We can plug in $\mu_1 = 0$, $\sigma_1 = 1$ and measure how close we got. That term gets added to our loss.

Putting it all together

Nothing helps understand stuff like code. So here's sample Keras code for a VAE.

First, the encoder. We'll gloss over the initial parts (which here are just dense layers, but can also be convolution layers, or pretty much anything). The interesting part is that we create latent_dim means and as many variances:

 z_mean = Dense(latent_dim)(h)  
 z_log_var = Dense(latent_dim)(h)  

Actually we're creating the log of the variance, just to make some of the math work out easier.
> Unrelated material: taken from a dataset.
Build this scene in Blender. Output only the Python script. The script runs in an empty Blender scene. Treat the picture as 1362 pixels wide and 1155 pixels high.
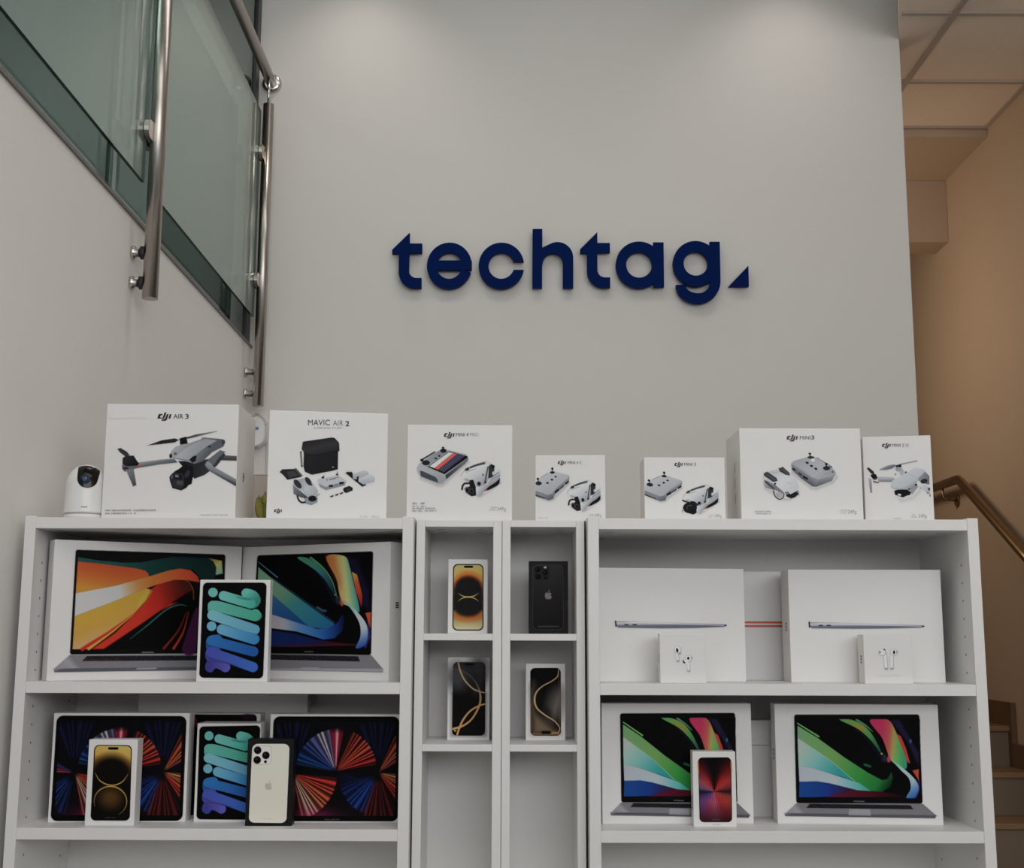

Next, we sample from this distribution:
 epsilon = K.random_normal(shape=(K.shape(z_mean)[0], latent_dim), mean=0., stddev=1.0)  
 return z_mean + K.exp(z_log_var / 2) * epsilon  

This looks a bit intimidating, but it's really just a vectorized way of sampling from latent_dim  Gaussians. For each dimension, we pick a number from Normal(0, 1) (epsilon) and then we scale it so that it appears to have come from Normal(z_mean, z_var). Also note that
$$e^{z\_log\_var / 2} = \sqrt{e^{z\_log\_var}} = \sqrt{z\_var} = z\_stddev$$

Finally, the loss function:
 xent_loss = original_dim * metrics.binary_crossentropy(x, x_decoded_mean)  
 kl_loss = - 0.5 * K.sum(1 + z_log_var - K.square(z_mean) - K.exp(z_log_var), axis=-1)  
 return K.mean(xent_loss + kl_loss)  

We have the cross-entropy loss, which is one way to calculate a pixel-wise distance from the image (x) to the reconstruction (x_decoded_mean). We also have the KL loss, which is just the formula we gave above. We multiply the xent_loss by a large number (original_dim) so that it doesn't get overpowered by the kl_loss. If the kl_loss were too powerful, all of our encodings would become identical, which would be unhelpful.